| GIVEN MATERIAL |
..........
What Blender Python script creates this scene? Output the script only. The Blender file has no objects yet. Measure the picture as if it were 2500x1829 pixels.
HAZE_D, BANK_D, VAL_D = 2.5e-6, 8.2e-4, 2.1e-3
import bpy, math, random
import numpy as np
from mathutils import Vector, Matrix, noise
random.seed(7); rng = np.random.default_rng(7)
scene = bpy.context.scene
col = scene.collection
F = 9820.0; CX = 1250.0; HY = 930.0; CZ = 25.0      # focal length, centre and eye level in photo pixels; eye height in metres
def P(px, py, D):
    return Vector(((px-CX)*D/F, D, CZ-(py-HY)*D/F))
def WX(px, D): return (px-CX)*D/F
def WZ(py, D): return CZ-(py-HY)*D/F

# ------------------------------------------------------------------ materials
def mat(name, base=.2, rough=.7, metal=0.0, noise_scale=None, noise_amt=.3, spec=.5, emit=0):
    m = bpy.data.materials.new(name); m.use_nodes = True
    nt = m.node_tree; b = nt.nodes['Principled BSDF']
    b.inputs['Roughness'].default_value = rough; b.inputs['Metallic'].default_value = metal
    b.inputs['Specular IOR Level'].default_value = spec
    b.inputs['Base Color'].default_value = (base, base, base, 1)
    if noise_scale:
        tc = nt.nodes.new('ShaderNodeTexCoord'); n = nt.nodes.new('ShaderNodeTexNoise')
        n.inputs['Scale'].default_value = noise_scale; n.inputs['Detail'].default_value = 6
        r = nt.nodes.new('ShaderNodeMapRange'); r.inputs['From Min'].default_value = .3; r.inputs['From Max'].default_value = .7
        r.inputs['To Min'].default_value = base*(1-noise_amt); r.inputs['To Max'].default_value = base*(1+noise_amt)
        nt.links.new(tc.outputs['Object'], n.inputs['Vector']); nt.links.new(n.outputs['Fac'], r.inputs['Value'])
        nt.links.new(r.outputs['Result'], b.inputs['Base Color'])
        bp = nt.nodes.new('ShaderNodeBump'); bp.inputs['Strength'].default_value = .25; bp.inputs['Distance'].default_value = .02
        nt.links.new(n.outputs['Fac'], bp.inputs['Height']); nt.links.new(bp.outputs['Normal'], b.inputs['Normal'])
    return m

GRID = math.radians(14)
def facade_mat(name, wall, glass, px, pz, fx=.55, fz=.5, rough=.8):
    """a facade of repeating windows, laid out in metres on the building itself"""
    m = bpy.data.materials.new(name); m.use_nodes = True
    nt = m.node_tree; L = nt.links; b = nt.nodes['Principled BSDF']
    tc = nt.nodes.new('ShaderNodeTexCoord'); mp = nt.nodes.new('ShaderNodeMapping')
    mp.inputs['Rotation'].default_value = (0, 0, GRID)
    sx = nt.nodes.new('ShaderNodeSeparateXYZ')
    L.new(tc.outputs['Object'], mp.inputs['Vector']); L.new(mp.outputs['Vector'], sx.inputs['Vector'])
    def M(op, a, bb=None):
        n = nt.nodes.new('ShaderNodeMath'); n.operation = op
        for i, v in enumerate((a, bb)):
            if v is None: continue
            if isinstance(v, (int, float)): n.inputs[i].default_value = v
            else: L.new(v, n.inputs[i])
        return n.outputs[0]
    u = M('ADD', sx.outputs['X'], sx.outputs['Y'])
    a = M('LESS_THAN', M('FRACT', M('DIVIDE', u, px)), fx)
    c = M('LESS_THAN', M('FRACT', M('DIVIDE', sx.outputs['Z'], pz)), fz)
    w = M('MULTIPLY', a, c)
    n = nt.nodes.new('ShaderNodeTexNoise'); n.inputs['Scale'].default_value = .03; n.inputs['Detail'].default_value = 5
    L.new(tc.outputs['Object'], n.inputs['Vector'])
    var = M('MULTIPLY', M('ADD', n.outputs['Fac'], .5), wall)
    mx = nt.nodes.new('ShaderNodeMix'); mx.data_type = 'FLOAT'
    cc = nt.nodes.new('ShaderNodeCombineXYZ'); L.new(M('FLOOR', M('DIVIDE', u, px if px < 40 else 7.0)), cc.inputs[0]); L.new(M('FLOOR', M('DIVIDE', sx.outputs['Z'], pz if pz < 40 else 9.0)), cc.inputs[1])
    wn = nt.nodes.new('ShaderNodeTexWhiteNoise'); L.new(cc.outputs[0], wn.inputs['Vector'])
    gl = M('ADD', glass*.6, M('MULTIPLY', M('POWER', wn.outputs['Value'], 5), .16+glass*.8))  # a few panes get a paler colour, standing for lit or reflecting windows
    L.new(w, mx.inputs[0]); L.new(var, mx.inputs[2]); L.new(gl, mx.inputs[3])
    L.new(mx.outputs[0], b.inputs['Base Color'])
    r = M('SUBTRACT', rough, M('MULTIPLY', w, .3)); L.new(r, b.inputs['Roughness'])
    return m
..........
| DIRECTIONS |
Copy all of the data exactly.

| ANSWER TO THIS PROBLEM |
What Blender Python script creates this scene? Output the script only. The Blender file has no objects yet. Measure the picture as if it were 2500x1829 pixels.
HAZE_D, BANK_D, VAL_D = 2.5e-6, 8.2e-4, 2.1e-3
import bpy, math, random
import numpy as np
from mathutils import Vector, Matrix, noise
random.seed(7); rng = np.random.default_rng(7)
scene = bpy.context.scene
col = scene.collection
F = 9820.0; CX = 1250.0; HY = 930.0; CZ = 25.0      # focal length, centre and eye level in photo pixels; eye height in metres
def P(px, py, D):
    return Vector(((px-CX)*D/F, D, CZ-(py-HY)*D/F))
def WX(px, D): return (px-CX)*D/F
def WZ(py, D): return CZ-(py-HY)*D/F

# ------------------------------------------------------------------ materials
def mat(name, base=.2, rough=.7, metal=0.0, noise_scale=None, noise_amt=.3, spec=.5, emit=0):
    m = bpy.data.materials.new(name); m.use_nodes = True
    nt = m.node_tree; b = nt.nodes['Principled BSDF']
    b.inputs['Roughness'].default_value = rough; b.inputs['Metallic'].default_value = metal
    b.inputs['Specular IOR Level'].default_value = spec
    b.inputs['Base Color'].default_value = (base, base, base, 1)
    if noise_scale:
        tc = nt.nodes.new('ShaderNodeTexCoord'); n = nt.nodes.new('ShaderNodeTexNoise')
        n.inputs['Scale'].default_value = noise_scale; n.inputs['Detail'].default_value = 6
        r = nt.nodes.new('ShaderNodeMapRange'); r.inputs['From Min'].default_value = .3; r.inputs['From Max'].default_value = .7
        r.inputs['To Min'].default_value = base*(1-noise_amt); r.inputs['To Max'].default_value = base*(1+noise_amt)
        nt.links.new(tc.outputs['Object'], n.inputs['Vector']); nt.links.new(n.outputs['Fac'], r.inputs['Value'])
        nt.links.new(r.outputs['Result'], b.inputs['Base Color'])
        bp = nt.nodes.new('ShaderNodeBump'); bp.inputs['Strength'].default_value = .25; bp.inputs['Distance'].default_value = .02
        nt.links.new(n.outputs['Fac'], bp.inputs['Height']); nt.links.new(bp.outputs['Normal'], b.inputs['Normal'])
    return m

GRID = math.radians(14)
def facade_mat(name, wall, glass, px, pz, fx=.55, fz=.5, rough=.8):
    """a facade of repeating windows, laid out in metres on the building itself"""
    m = bpy.data.materials.new(name); m.use_nodes = True
    nt = m.node_tree; L = nt.links; b = nt.nodes['Principled BSDF']
    tc = nt.nodes.new('ShaderNodeTexCoord'); mp = nt.nodes.new('ShaderNodeMapping')
    mp.inputs['Rotation'].default_value = (0, 0, GRID)
    sx = nt.nodes.new('ShaderNodeSeparateXYZ')
    L.new(tc.outputs['Object'], mp.inputs['Vector']); L.new(mp.outputs['Vector'], sx.inputs['Vector'])
    def M(op, a, bb=None):
        n = nt.nodes.new('ShaderNodeMath'); n.operation = op
        for i, v in enumerate((a, bb)):
            if v is None: continue
            if isinstance(v, (int, float)): n.inputs[i].default_value = v
            else: L.new(v, n.inputs[i])
        return n.outputs[0]
    u = M('ADD', sx.outputs['X'], sx.outputs['Y'])
    a = M('LESS_THAN', M('FRACT', M('DIVIDE', u, px)), fx)
    c = M('LESS_THAN', M('FRACT', M('DIVIDE', sx.outputs['Z'], pz)), fz)
    w = M('MULTIPLY', a, c)
    n = nt.nodes.new('ShaderNodeTexNoise'); n.inputs['Scale'].default_value = .03; n.inputs['Detail'].default_value = 5
    L.new(tc.outputs['Object'], n.inputs['Vector'])
    var = M('MULTIPLY', M('ADD', n.outputs['Fac'], .5), wall)
    mx = nt.nodes.new('ShaderNodeMix'); mx.data_type = 'FLOAT'
    cc = nt.nodes.new('ShaderNodeCombineXYZ'); L.new(M('FLOOR', M('DIVIDE', u, px if px < 40 else 7.0)), cc.inputs[0]); L.new(M('FLOOR', M('DIVIDE', sx.outputs['Z'], pz if pz < 40 else 9.0)), cc.inputs[1])
    wn = nt.nodes.new('ShaderNodeTexWhiteNoise'); L.new(cc.outputs[0], wn.inputs['Vector'])
    gl = M('ADD', glass*.6, M('MULTIPLY', M('POWER', wn.outputs['Value'], 5), .16+glass*.8))  # a few panes get a paler colour, standing for lit or reflecting windows
    L.new(w, mx.inputs[0]); L.new(var, mx.inputs[2]); L.new(gl, mx.inputs[3])
    L.new(mx.outputs[0], b.inputs['Base Color'])
    r = M('SUBTRACT', rough, M('MULTIPLY', w, .3)); L.new(r, b.inputs['Roughness'])
    return m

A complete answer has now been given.